Conflicts between the linguistic periphery and the Mandarin-speaking center have contributed to the ebb and flow of centralized power in China since even before the Ten kingdoms of the South broke away from the Five Dynasties that succeeded the Tang. The Chinese have historically seen history as cyclical, rather than linear. I think that this at least in part stems from the fact that since the fall of the Tang Dynasty, China has never bitten the bullet to reform itself by completely rethinking its social system. Systems have arisen as kludges to deal with a particular problem, but have never dealt with the fundamental flaws in society, only with their surface manifestations. As James Sheridan wrote in “Chinese Warlord: The Career of Feng Yu-hsiang” :  

Read in full here.

  1. John Jay:

    Thanks for the shout out. Since I’m not formally educated in History, I always wonder how much of the obvious I’m stating. My schooling was in P. Chem., Russian Lit., and business (Marketing).

  2. zen:

    Hi John,

    An unusual combination of fields (which is a good basis for horizontal thinking) – though in my experience, a robust Russian Lit program sneaks in a lot of culture and history along the way

  3. joeseph hill:

    though I enjoyed the article when it was posted with the Boyz, the suggestion is that it –age of warlords–might return once more. I found that very silly idea and not much more likely to happen than that America might once again return to being a British colony. In fact, the tight control by the communists has loosened up considerably and now capitalism is infused, many people becoming wealthier, and the "war lords" will turn out to be financial lords. Note: the wealthiest person in China currently is a woman, not yet 30.

  4. John Jay:

    Joseph Hill – wealth is not as closely linked to power in China as it is in the rest of the world. Smart Old Money hides itself in China. The New Money is sticking its neck way out, and might live to regret it. The PLA has vast regional business interests, and could easily take out rivials via violence or political action if push comes to shove. Remember that the Warlords of the 1920s were also businessmen. Chiang owed a lot to the business interests of the Triads, and Mme. Chiang was once kidnapped by Chiang’s underworld financier "Big Eared" Du when she advised Chiang to stop paying off Du’s Green Gang.
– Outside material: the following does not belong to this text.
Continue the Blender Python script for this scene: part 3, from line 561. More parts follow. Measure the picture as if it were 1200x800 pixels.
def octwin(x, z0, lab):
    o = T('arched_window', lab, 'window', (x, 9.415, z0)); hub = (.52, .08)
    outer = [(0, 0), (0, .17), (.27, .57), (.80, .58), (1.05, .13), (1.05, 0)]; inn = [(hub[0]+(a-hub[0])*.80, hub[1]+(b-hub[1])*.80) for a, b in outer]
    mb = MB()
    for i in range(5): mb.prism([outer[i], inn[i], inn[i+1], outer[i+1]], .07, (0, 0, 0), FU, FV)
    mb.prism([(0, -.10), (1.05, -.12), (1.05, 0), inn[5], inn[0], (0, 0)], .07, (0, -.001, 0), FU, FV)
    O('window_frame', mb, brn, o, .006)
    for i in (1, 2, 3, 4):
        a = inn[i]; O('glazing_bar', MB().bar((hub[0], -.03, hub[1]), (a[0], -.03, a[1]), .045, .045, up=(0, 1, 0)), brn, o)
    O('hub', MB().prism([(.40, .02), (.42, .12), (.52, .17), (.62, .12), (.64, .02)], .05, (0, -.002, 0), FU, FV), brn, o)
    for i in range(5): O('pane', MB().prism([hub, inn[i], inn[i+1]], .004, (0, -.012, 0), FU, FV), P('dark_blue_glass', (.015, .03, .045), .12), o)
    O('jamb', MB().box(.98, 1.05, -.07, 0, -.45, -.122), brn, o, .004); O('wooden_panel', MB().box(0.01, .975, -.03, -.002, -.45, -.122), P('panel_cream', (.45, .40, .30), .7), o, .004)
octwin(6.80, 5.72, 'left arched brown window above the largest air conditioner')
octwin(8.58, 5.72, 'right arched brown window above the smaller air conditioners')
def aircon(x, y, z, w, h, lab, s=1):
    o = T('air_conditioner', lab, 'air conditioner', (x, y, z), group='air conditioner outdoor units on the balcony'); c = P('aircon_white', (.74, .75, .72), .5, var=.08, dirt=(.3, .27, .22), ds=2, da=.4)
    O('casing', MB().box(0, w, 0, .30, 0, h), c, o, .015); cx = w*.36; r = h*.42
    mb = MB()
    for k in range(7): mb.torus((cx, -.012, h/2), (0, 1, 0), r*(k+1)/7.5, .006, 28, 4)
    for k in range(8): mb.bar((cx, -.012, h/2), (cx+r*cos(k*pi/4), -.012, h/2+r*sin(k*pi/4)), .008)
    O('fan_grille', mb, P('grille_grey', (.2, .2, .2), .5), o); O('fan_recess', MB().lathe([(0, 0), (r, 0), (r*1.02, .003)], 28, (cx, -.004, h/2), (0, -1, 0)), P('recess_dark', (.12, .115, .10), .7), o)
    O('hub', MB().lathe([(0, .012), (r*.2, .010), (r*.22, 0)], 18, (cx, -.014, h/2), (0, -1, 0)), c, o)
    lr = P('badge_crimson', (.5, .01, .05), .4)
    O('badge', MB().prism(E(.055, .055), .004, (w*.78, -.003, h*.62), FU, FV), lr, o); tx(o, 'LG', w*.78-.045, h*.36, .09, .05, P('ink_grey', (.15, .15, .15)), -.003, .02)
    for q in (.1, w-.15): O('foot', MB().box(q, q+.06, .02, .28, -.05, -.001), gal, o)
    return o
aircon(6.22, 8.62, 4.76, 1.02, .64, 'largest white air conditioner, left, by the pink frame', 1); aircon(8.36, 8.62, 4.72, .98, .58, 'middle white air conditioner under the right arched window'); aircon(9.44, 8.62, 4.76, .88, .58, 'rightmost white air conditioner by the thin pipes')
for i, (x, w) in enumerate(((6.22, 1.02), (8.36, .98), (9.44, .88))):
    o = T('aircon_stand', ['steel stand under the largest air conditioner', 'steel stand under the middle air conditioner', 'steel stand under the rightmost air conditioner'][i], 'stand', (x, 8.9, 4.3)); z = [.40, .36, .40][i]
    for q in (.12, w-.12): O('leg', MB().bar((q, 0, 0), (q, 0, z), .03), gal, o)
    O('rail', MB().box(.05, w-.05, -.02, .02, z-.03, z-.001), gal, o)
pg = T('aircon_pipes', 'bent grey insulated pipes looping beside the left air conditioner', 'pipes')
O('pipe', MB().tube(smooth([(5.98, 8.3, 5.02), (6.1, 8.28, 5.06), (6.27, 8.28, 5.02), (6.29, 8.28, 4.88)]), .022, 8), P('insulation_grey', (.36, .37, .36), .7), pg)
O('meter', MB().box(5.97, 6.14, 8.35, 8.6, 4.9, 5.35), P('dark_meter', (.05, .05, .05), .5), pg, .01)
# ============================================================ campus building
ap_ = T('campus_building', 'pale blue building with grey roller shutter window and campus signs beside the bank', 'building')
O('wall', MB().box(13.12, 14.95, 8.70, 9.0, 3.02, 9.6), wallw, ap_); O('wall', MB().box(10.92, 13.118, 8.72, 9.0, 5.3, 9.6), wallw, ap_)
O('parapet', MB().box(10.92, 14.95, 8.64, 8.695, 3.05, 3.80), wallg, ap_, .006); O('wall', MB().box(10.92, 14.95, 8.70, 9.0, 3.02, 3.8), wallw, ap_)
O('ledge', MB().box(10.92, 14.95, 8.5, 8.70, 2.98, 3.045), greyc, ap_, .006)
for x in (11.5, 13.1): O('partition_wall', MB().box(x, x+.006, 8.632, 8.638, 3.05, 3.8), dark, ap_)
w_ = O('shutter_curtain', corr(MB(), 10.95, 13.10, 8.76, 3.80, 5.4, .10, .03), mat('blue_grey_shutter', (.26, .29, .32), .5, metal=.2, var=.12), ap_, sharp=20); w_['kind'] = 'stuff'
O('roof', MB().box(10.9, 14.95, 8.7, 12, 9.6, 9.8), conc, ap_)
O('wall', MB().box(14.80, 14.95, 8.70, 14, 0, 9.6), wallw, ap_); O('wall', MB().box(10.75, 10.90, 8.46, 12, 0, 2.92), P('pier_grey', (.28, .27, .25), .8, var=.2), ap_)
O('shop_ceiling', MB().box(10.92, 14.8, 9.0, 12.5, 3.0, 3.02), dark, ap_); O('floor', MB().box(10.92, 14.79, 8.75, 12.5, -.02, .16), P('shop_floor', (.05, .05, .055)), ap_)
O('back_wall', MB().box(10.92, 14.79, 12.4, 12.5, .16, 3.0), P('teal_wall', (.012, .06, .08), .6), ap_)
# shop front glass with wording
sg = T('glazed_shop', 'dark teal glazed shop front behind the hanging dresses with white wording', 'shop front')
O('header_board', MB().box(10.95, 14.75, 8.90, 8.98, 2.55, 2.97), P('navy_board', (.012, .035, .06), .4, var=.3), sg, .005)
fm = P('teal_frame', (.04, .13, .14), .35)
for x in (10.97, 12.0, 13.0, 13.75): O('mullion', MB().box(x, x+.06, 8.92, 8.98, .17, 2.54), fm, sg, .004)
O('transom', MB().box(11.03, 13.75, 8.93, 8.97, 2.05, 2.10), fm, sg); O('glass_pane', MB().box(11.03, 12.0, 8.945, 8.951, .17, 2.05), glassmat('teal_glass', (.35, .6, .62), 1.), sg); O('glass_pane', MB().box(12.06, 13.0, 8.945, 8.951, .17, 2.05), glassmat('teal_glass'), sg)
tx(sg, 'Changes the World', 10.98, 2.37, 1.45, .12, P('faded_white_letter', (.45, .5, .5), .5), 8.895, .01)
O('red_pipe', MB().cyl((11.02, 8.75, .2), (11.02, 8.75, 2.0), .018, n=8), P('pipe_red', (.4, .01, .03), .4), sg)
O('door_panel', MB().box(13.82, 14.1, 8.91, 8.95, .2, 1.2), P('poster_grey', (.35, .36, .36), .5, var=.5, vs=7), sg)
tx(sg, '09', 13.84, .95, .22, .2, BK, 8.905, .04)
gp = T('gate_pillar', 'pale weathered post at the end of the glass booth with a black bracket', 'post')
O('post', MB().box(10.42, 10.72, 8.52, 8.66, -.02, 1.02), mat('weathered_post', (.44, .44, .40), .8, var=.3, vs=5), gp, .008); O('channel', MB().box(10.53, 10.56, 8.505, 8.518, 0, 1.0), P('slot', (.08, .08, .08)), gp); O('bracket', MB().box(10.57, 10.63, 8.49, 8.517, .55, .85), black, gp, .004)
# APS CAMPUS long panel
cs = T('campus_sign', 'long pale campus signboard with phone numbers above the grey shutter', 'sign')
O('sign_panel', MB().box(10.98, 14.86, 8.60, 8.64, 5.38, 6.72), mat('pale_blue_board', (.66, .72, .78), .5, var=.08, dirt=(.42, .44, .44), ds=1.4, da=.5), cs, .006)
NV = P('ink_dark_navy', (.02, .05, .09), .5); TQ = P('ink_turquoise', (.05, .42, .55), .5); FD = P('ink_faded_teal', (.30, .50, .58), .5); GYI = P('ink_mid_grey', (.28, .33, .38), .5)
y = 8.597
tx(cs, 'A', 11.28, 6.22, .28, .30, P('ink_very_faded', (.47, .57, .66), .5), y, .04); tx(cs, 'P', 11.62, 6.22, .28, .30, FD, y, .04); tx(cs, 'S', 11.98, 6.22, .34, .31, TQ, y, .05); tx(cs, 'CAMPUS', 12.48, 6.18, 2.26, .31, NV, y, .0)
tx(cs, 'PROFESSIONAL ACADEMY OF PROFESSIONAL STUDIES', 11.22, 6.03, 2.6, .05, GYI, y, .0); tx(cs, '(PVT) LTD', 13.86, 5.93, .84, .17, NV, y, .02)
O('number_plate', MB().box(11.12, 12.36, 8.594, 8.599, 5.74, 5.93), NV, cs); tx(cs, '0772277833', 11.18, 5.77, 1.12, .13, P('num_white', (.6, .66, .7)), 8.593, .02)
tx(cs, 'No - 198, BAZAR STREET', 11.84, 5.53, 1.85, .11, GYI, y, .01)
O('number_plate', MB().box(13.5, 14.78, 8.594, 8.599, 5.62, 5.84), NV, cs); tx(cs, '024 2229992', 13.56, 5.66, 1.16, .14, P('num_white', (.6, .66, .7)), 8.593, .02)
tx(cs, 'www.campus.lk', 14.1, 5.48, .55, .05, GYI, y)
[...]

    Warlords in the 21st century might not engage in the kind of internecine fighting of the 1920s, but Guandong could easily field its own army with the Reserves and Militias in the provence,  and that would give PLA units loyal to Beijing some pause in the event of a break-up a la the CIS.  The only way that Beijing will give up power in a CIS-type of arrangement is if the provinces can field enough military force to prevent the PLA from forcibly re-uniting the country. I wasn’t necessarily positing that it would be a total return to the 1920s, although that is on the extreme end of possibility, and I would not be so quick to dismiss it. What would you have said to the proposal that a Fascist state would arise in Byleorussia if I had proposed that in 1975?

    I could easily see a new Ma Jia Jun arising in Xinjiang, though.